» STATED EXERCISE
Restate, word for word, every line of the data.

» DATA PROVIDED
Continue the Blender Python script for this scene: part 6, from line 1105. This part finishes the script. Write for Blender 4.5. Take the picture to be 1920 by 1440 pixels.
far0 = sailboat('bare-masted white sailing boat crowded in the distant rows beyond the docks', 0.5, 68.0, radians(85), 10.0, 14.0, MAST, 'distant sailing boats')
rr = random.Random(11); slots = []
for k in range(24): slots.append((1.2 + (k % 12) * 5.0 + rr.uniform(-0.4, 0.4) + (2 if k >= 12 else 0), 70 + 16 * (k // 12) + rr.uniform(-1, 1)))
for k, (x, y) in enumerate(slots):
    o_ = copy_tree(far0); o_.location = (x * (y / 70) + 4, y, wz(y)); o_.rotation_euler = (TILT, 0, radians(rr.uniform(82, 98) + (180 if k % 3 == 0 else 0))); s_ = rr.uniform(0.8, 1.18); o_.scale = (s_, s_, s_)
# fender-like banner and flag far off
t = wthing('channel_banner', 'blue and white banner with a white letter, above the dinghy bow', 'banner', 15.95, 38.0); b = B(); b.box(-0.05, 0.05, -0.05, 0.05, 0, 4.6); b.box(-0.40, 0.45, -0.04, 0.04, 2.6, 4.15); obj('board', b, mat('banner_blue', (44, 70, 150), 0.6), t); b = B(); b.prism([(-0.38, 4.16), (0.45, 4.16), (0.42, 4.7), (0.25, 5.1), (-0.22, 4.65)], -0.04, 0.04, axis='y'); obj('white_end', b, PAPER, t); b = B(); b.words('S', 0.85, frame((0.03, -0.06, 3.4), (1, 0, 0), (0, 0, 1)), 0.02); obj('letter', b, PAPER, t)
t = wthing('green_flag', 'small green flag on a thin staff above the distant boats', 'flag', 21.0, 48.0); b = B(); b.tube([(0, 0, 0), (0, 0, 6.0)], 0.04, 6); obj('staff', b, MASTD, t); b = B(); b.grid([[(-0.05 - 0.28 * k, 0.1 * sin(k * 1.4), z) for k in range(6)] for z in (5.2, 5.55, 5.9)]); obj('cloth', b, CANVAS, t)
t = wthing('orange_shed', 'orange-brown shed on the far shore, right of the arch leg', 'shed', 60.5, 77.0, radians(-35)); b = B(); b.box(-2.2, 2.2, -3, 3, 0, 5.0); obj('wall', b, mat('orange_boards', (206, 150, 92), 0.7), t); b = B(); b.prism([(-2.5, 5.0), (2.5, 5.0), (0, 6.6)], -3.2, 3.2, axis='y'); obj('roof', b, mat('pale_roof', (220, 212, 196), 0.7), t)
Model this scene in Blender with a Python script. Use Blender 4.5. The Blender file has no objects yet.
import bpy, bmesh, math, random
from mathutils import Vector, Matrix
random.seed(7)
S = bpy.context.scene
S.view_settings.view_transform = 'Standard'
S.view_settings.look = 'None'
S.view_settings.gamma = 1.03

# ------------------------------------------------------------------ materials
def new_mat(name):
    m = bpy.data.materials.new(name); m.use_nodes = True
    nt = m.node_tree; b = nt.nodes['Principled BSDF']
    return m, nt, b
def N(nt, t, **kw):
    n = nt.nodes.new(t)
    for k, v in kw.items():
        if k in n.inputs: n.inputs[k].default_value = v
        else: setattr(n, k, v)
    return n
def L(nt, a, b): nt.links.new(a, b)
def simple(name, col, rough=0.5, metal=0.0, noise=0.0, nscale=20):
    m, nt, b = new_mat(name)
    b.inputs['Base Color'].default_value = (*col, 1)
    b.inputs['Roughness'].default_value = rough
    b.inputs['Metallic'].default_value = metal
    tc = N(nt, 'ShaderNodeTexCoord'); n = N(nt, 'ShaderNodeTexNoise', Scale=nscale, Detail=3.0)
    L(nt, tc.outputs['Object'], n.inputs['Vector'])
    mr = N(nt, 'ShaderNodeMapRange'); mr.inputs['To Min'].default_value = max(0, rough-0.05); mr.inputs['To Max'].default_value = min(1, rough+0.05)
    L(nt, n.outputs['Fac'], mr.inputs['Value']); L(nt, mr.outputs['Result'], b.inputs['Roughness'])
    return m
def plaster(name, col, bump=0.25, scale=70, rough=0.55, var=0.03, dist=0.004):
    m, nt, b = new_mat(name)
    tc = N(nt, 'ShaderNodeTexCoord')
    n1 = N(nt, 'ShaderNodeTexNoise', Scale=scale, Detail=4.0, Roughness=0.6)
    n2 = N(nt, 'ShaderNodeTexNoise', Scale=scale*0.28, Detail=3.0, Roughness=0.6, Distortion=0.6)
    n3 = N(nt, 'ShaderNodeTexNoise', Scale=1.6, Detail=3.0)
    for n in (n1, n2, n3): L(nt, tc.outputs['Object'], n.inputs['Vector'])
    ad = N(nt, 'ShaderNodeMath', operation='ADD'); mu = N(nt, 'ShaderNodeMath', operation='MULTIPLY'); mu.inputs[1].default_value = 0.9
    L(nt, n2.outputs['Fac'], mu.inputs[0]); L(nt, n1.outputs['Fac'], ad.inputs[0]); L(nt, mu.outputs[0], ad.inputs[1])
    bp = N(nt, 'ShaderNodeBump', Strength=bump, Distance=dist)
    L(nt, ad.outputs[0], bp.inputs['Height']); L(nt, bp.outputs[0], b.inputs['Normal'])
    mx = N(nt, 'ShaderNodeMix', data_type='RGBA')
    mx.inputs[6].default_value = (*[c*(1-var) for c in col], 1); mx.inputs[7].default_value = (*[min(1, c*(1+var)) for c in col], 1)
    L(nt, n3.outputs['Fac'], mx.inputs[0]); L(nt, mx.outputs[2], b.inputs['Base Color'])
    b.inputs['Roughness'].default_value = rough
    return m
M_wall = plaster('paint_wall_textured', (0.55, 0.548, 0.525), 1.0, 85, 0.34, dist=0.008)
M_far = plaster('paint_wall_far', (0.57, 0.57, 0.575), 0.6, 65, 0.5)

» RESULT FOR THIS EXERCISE
Continue the Blender Python script for this scene: part 6, from line 1105. This part finishes the script. Write for Blender 4.5. Take the picture to be 1920 by 1440 pixels.
far0 = sailboat('bare-masted white sailing boat crowded in the distant rows beyond the docks', 0.5, 68.0, radians(85), 10.0, 14.0, MAST, 'distant sailing boats')
rr = random.Random(11); slots = []
for k in range(24): slots.append((1.2 + (k % 12) * 5.0 + rr.uniform(-0.4, 0.4) + (2 if k >= 12 else 0), 70 + 16 * (k // 12) + rr.uniform(-1, 1)))
for k, (x, y) in enumerate(slots):
    o_ = copy_tree(far0); o_.location = (x * (y / 70) + 4, y, wz(y)); o_.rotation_euler = (TILT, 0, radians(rr.uniform(82, 98) + (180 if k % 3 == 0 else 0))); s_ = rr.uniform(0.8, 1.18); o_.scale = (s_, s_, s_)
# fender-like banner and flag far off
t = wthing('channel_banner', 'blue and white banner with a white letter, above the dinghy bow', 'banner', 15.95, 38.0); b = B(); b.box(-0.05, 0.05, -0.05, 0.05, 0, 4.6); b.box(-0.40, 0.45, -0.04, 0.04, 2.6, 4.15); obj('board', b, mat('banner_blue', (44, 70, 150), 0.6), t); b = B(); b.prism([(-0.38, 4.16), (0.45, 4.16), (0.42, 4.7), (0.25, 5.1), (-0.22, 4.65)], -0.04, 0.04, axis='y'); obj('white_end', b, PAPER, t); b = B(); b.words('S', 0.85, frame((0.03, -0.06, 3.4), (1, 0, 0), (0, 0, 1)), 0.02); obj('letter', b, PAPER, t)
t = wthing('green_flag', 'small green flag on a thin staff above the distant boats', 'flag', 21.0, 48.0); b = B(); b.tube([(0, 0, 0), (0, 0, 6.0)], 0.04, 6); obj('staff', b, MASTD, t); b = B(); b.grid([[(-0.05 - 0.28 * k, 0.1 * sin(k * 1.4), z) for k in range(6)] for z in (5.2, 5.55, 5.9)]); obj('cloth', b, CANVAS, t)
t = wthing('orange_shed', 'orange-brown shed on the far shore, right of the arch leg', 'shed', 60.5, 77.0, radians(-35)); b = B(); b.box(-2.2, 2.2, -3, 3, 0, 5.0); obj('wall', b, mat('orange_boards', (206, 150, 92), 0.7), t); b = B(); b.prism([(-2.5, 5.0), (2.5, 5.0), (0, 6.6)], -3.2, 3.2, axis='y'); obj('roof', b, mat('pale_roof', (220, 212, 196), 0.7), t)
Model this scene in Blender with a Python script. Use Blender 4.5. The Blender file has no objects yet.
import bpy, bmesh, math, random
from mathutils import Vector, Matrix
random.seed(7)
S = bpy.context.scene
S.view_settings.view_transform = 'Standard'
S.view_settings.look = 'None'
S.view_settings.gamma = 1.03

# ------------------------------------------------------------------ materials
def new_mat(name):
    m = bpy.data.materials.new(name); m.use_nodes = True
    nt = m.node_tree; b = nt.nodes['Principled BSDF']
    return m, nt, b
def N(nt, t, **kw):
    n = nt.nodes.new(t)
    for k, v in kw.items():
        if k in n.inputs: n.inputs[k].default_value = v
        else: setattr(n, k, v)
    return n
def L(nt, a, b): nt.links.new(a, b)
def simple(name, col, rough=0.5, metal=0.0, noise=0.0, nscale=20):
    m, nt, b = new_mat(name)
    b.inputs['Base Color'].default_value = (*col, 1)
    b.inputs['Roughness'].default_value = rough
    b.inputs['Metallic'].default_value = metal
    tc = N(nt, 'ShaderNodeTexCoord'); n = N(nt, 'ShaderNodeTexNoise', Scale=nscale, Detail=3.0)
    L(nt, tc.outputs['Object'], n.inputs['Vector'])
    mr = N(nt, 'ShaderNodeMapRange'); mr.inputs['To Min'].default_value = max(0, rough-0.05); mr.inputs['To Max'].default_value = min(1, rough+0.05)
    L(nt, n.outputs['Fac'], mr.inputs['Value']); L(nt, mr.outputs['Result'], b.inputs['Roughness'])
    return m
def plaster(name, col, bump=0.25, scale=70, rough=0.55, var=0.03, dist=0.004):
    m, nt, b = new_mat(name)
    tc = N(nt, 'ShaderNodeTexCoord')
    n1 = N(nt, 'ShaderNodeTexNoise', Scale=scale, Detail=4.0, Roughness=0.6)
    n2 = N(nt, 'ShaderNodeTexNoise', Scale=scale*0.28, Detail=3.0, Roughness=0.6, Distortion=0.6)
    n3 = N(nt, 'ShaderNodeTexNoise', Scale=1.6, Detail=3.0)
    for n in (n1, n2, n3): L(nt, tc.outputs['Object'], n.inputs['Vector'])
    ad = N(nt, 'ShaderNodeMath', operation='ADD'); mu = N(nt, 'ShaderNodeMath', operation='MULTIPLY'); mu.inputs[1].default_value = 0.9
    L(nt, n2.outputs['Fac'], mu.inputs[0]); L(nt, n1.outputs['Fac'], ad.inputs[0]); L(nt, mu.outputs[0], ad.inputs[1])
    bp = N(nt, 'ShaderNodeBump', Strength=bump, Distance=dist)
    L(nt, ad.outputs[0], bp.inputs['Height']); L(nt, bp.outputs[0], b.inputs['Normal'])
    mx = N(nt, 'ShaderNodeMix', data_type='RGBA')
    mx.inputs[6].default_value = (*[c*(1-var) for c in col], 1); mx.inputs[7].default_value = (*[min(1, c*(1+var)) for c in col], 1)
    L(nt, n3.outputs['Fac'], mx.inputs[0]); L(nt, mx.outputs[2], b.inputs['Base Color'])
    b.inputs['Roughness'].default_value = rough
    return m
M_wall = plaster('paint_wall_textured', (0.55, 0.548, 0.525), 1.0, 85, 0.34, dist=0.008)
M_far = plaster('paint_wall_far', (0.57, 0.57, 0.575), 0.6, 65, 0.5)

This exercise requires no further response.